Ultimately everything depends on the quality of the individual, but the fatally shortsighted habit of our age is to think only in terms of large numbers and mass organizations, though one would think that the world had seen more than enough of what a well-disciplined mob can do in the hands of a single madman."
“With a truly tragic delusion,” Carl Jung noted, “these theologians fail to see that it is not a matter of proving the existence of the light, but of blind people who do not know that their eyes could see. It is high time we realized that it is pointless to praise the light and preach it if nobody can see it. It is much more needful to teach people the art of seeing.”
Now I really do have to start this programming course but I'll keep checking in and thanks for your comments Simon.
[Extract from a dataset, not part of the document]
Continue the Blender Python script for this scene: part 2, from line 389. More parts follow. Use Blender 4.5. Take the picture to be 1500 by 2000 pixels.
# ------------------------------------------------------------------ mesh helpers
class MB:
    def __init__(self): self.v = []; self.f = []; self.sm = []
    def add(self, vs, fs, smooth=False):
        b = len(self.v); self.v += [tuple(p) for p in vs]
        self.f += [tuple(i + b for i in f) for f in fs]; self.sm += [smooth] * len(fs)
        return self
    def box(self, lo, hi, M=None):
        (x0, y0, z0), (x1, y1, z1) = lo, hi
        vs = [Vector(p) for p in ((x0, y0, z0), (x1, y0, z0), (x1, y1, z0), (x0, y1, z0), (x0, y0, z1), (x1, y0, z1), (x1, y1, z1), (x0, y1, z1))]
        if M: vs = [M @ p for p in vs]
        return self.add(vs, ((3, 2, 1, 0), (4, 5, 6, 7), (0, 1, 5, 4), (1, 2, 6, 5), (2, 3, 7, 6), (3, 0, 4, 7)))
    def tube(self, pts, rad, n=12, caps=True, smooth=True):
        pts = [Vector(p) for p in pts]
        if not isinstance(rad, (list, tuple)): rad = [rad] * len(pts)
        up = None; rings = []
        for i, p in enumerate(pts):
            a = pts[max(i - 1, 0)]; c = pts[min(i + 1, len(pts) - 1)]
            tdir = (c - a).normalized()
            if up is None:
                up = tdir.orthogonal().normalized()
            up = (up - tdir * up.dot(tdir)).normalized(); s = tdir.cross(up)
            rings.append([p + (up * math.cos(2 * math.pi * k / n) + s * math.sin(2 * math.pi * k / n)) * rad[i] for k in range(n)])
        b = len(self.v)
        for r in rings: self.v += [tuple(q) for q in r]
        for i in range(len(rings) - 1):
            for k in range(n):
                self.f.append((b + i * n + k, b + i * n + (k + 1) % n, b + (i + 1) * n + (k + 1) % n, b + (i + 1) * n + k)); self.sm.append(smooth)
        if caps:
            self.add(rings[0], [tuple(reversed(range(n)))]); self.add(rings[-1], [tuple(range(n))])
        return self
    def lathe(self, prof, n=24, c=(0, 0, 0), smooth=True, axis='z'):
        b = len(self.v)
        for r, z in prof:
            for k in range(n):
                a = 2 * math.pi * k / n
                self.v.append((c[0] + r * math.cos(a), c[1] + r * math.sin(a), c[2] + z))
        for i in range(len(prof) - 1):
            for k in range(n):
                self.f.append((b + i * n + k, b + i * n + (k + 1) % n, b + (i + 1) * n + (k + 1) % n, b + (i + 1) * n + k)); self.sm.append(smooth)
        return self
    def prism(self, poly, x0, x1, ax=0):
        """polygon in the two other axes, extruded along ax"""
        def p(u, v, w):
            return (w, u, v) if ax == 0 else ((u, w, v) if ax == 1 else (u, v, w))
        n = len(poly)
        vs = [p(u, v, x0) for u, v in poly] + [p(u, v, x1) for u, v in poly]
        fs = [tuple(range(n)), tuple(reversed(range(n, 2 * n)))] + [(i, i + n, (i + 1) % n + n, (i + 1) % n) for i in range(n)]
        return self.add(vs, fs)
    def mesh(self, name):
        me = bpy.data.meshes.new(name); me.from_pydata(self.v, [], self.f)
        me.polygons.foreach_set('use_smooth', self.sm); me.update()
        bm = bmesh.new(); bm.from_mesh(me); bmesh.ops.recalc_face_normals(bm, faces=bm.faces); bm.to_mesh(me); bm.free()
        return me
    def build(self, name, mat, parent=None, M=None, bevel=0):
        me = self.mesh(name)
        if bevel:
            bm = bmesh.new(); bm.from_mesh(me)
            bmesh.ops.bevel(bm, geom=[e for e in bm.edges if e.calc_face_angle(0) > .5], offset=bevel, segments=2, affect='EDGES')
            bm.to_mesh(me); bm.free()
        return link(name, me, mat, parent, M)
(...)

If I ever fancied having a stab at a PhD, and I don't, it would be discussions of philosophical and metaphysical issues around a meta-view of the arc of human development, social/political/historical/psychological etc
Yes and this is key. Humans have the ability to be vengeful, cruel, selfish, as well as forgiving, kind and willing to sacrifice their own good for others. What makes a person choose the latter, not in a ‘give in to the world’ sense, but as a positive choice? There needs to be a certain detachment from things, which can come from practices like meditation, contemplation etc. But there is also a need to navigate that shadow within, and I think Dante described that as well as anyone. A kind of self awareness, of discernment. None of it is easy work though, so how do you motivate people to ‘cut out that part of their own heart’ as Solzhenitsyn put it? Ignatius created the “Spiritual Exercises” for this purpose, but even just spending 20 mins each evening examining your conscience from the day can more difficult to keep up than going for a run!